Input rows –
────────────────────────────────────────

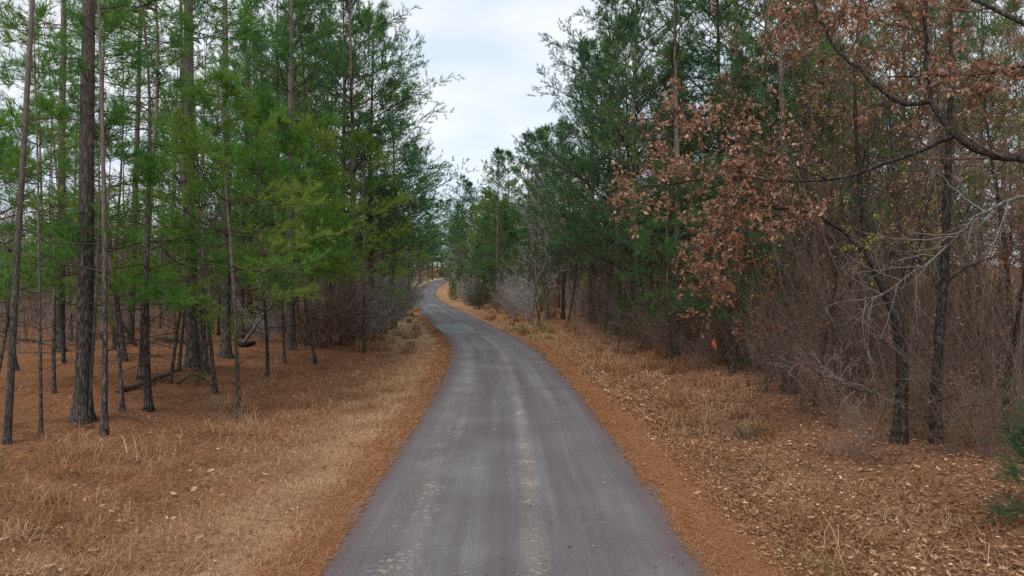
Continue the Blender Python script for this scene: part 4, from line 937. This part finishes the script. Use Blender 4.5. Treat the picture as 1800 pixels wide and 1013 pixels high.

────────────────────────────────────────

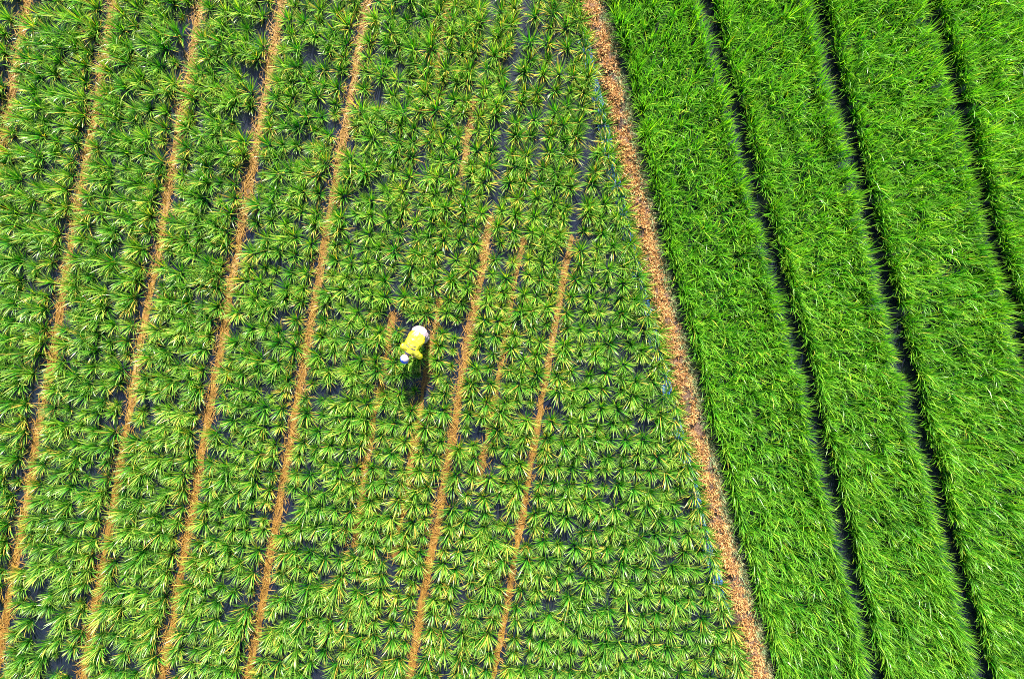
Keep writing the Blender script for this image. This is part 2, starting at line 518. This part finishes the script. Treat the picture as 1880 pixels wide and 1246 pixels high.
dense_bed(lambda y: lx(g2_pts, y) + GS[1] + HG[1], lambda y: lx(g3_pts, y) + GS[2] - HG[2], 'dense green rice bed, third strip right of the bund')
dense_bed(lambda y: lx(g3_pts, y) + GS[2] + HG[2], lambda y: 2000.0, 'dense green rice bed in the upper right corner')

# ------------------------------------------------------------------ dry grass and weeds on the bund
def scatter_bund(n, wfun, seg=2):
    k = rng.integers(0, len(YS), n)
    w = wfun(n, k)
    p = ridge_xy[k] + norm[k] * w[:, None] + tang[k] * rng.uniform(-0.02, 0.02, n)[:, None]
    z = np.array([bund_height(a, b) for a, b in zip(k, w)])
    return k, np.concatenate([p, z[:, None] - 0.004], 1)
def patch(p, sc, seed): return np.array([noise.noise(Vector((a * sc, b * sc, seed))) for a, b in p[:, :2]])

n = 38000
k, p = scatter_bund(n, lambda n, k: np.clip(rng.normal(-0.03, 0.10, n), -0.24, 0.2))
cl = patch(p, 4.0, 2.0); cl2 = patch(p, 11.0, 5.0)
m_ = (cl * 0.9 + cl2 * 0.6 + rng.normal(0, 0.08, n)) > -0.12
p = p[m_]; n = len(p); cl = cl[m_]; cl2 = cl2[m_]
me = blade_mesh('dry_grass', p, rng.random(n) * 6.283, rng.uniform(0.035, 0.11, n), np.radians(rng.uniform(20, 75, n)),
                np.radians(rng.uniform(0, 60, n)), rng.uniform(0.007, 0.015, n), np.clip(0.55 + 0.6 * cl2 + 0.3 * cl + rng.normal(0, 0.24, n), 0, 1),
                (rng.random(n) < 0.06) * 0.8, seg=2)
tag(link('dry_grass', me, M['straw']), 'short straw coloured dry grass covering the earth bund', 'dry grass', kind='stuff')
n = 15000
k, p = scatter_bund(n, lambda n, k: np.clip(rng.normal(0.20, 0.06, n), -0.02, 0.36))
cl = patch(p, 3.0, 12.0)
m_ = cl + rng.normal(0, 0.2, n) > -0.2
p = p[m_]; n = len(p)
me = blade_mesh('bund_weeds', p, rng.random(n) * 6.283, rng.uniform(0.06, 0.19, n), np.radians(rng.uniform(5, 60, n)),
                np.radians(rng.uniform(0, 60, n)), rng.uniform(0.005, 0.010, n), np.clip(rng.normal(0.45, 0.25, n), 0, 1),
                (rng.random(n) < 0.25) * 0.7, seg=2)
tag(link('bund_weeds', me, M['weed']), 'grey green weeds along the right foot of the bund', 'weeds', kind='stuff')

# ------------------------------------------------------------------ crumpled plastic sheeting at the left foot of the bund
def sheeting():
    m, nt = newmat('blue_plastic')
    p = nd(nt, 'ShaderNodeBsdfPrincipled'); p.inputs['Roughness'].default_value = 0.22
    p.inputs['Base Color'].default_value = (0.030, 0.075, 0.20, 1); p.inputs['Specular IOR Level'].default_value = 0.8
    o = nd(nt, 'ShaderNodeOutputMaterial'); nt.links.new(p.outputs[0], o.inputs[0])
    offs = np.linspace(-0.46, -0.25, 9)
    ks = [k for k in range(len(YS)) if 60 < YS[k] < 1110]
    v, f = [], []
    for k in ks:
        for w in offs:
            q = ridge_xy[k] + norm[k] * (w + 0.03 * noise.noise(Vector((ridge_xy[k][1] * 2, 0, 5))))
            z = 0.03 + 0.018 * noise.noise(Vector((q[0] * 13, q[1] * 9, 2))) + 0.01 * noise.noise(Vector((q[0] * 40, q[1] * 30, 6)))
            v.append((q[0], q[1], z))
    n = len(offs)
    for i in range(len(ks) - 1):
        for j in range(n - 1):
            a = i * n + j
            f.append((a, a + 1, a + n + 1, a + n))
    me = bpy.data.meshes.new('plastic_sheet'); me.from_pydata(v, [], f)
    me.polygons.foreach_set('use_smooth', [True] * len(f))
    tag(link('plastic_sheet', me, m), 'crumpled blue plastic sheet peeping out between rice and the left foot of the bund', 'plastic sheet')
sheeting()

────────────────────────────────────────

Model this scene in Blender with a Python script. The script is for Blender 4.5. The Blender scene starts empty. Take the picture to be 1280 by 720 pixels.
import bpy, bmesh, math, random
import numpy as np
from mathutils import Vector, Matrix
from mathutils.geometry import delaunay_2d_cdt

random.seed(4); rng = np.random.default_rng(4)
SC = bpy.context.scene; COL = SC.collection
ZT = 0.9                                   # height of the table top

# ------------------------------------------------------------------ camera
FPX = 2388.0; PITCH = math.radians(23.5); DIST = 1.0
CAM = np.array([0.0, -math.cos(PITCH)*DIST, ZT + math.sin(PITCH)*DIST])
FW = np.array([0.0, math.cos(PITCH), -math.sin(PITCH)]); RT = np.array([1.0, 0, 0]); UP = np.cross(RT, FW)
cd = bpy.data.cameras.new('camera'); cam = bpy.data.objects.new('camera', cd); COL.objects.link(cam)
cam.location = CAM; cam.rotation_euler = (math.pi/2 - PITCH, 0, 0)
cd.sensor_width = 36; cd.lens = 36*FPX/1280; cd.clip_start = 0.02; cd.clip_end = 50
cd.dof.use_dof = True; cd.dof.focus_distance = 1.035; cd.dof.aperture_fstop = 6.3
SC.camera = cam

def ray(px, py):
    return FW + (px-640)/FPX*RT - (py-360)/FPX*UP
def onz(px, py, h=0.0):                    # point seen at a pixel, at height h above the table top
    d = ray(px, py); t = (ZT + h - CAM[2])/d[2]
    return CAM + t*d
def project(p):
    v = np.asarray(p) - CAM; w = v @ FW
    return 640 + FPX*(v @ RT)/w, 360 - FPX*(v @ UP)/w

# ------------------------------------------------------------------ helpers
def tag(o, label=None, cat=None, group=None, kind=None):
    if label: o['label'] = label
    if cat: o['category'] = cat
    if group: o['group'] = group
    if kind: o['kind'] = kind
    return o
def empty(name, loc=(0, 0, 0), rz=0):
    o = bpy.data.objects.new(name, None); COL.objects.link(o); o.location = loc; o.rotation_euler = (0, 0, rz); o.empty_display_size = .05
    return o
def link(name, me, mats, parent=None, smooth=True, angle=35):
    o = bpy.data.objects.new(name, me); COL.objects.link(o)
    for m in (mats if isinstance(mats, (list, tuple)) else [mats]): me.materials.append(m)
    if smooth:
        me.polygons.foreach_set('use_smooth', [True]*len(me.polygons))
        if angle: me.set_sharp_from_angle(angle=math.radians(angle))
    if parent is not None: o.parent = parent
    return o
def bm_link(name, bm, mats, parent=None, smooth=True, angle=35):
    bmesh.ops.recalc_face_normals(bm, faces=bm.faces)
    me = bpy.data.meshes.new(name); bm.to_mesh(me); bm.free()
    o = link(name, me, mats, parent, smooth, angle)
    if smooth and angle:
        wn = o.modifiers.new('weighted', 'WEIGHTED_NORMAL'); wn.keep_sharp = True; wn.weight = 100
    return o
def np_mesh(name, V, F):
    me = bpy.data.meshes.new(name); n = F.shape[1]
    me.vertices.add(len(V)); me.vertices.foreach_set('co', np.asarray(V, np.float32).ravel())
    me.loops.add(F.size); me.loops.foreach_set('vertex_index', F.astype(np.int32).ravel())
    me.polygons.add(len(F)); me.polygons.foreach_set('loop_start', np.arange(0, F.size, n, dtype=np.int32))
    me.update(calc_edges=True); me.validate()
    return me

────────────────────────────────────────

Look through the entries above; copy every line holding the string "Blender".

Answer to this problem –
Continue the Blender Python script for this scene: part 4, from line 937. This part finishes the script. Use Blender 4.5. Treat the picture as 1800 pixels wide and 1013 pixels high.
Keep writing the Blender script for this image. This is part 2, starting at line 518. This part finishes the script. Treat the picture as 1880 pixels wide and 1246 pixels high.
Model this scene in Blender with a Python script. The script is for Blender 4.5. The Blender scene starts empty. Take the picture to be 1280 by 720 pixels.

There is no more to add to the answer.